Nasional,
Mantan Wakapolri soal Kasus Tom Lembong: Saat Gula Datang Kan Bisa Langsung Ditangkap
PT.SPIRIT INTI MEDIA
Selasa, 05 Nov 2024 17:54
JAKARTA - Mantan Wakapolri Komjen (Purn) Oegroseno mempertanyakan alat bukti berupa keterangan saksi-saksi dari Kejaksaan Agung (Kejagung) dalam menetapkan eks Menteri Perdagangan (Mendag) Thomas Trikasih Lembong alias Tom Lembong. Menurutnya, jika Tom Lembong bersalah, bisa langsung ditangkap saat gula impor datang di pelabuhan.
"Saat gula datang itu, kan, (bisa) langsung ditangkap begitu merapat ke pelabuhan. Jangan ditunggu bertahun-tahun kemudian baru diperiksa," ujar Ogroseno saat dikonfirmasi wartawan, Selasa (5/11/2024).
Namun yang terjadi justru Tom Lembong dijadikan saksi terlebih dulu untuk diperiksa kemudian baru dijadikan tersangka. "Sekarang model kalau misalnya seseorang dijadikan tersangka. Kenapa harus jadikan saksi dulu lalu diperiksa-periksa? Berarti, kan, dia mengharapkan pengakuan. Padahal pengakuan tidak diatur di KUHAP Pasal 184," ujarnya
Karena, kata dia, salah satu alat bukti itu bukan keterangan tersangka melainkan ada keterangan saksi. "Saksi itu yang melihat, mendengar, mengalami. Tetapi kalau Pak Tom Lembong ini saksi apa dia di situ? Saksi pembuat surat," sambungnya.

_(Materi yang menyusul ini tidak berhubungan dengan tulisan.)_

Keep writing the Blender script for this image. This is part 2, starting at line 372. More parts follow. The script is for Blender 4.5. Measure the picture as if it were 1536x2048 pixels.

Oegroseno menduga Tom Lembong akan diproses di akhir setelah semua saksi sudah diambil keterangannya dan berkas perkara sudah lengkap.
"Ini sangat aneh kalau misalnya menetapkan seseorang yang seharusnya tersangka, harus ikut memberikan keterangan juga, melengkapi berkas-berkas sebagai saksi," kata Oegroseno.
Dirinya juga menilai Kejagung seharusnya memiliki badan intelijen yang bisa melakukan tindakan ketika gula impor ilegal itu masuk ke Indonesia atau memang terindikasi korupsi. Sebab, konstruksi hukum yang dibangun Kejagung ialah tidak adanya koordinasi antar instansi.
Oegroseno juga menganggap Kejagung sumir apabila terjadi kerugian negara dalam pengadaan gula melalui impor. Sebab, pengadaannya tidak menggunakan APBN ataupun APBD.
"Uang Rp 400 miliar itu duitnya orang loh, bukan duit negara. Dan membuktikan aliran uang itu juga patut dipertanyakan. Sekarang yang melaporkan harusnya punya duit Rp400 miliar dong. Siapa yang punya Rp400 miliar?" kata Oegroseno.
Purnawirawan jenderal bintang tiga ini juga mengatakan fenomena politik yang menjadikan hukum sebagai alat sangat kuat. Lawan politik dikriminalisasi agar tidak melawan. Di sisi lain, dia juga mengonfirmasi ada pihak yang ingin mencari muka agar mendapatkan posisi tawar kursi Jaksa Agung pada pemerintahan yang baru ini.
"Ada kemungkinan ini kan persaingan ketat ini, persaingan ketat untuk siapa yang menjadi Jaksa Agung. Salah satu cara adalah mungkin seolah-olah berprestasi. Berprestasi di sini, kan, tetapi kan caranya tidak sehat seperti itu. Kan, tidak professional," kata dia.
Dia mengatakan Jaksa Agung Muda Pidana Khusus (Jampidsus) Febrie Adriansyah dan Jam yang lain seharusnya menjaga muruah Jaksa Agung sebagai pimpinan.
"Seharusnya kalau Jampidsus, mau Jam apa pun itu kan berpikir ke Jaksa Agung untuk sebagai lembaga. Jangan berpikir sebagai perorangan. Kan tidak sehat kalau bersaing-bersaing dengan cara gitu. Wah ini mau ada suksesi Kapolri, suksesi Jaksa Agung, suksesi apa pun. Terus dengan cara-cara mencari prestasi yang semua seperti itu kan tidak bagus. Tidak sehatlah ya," jelas Oegroseno.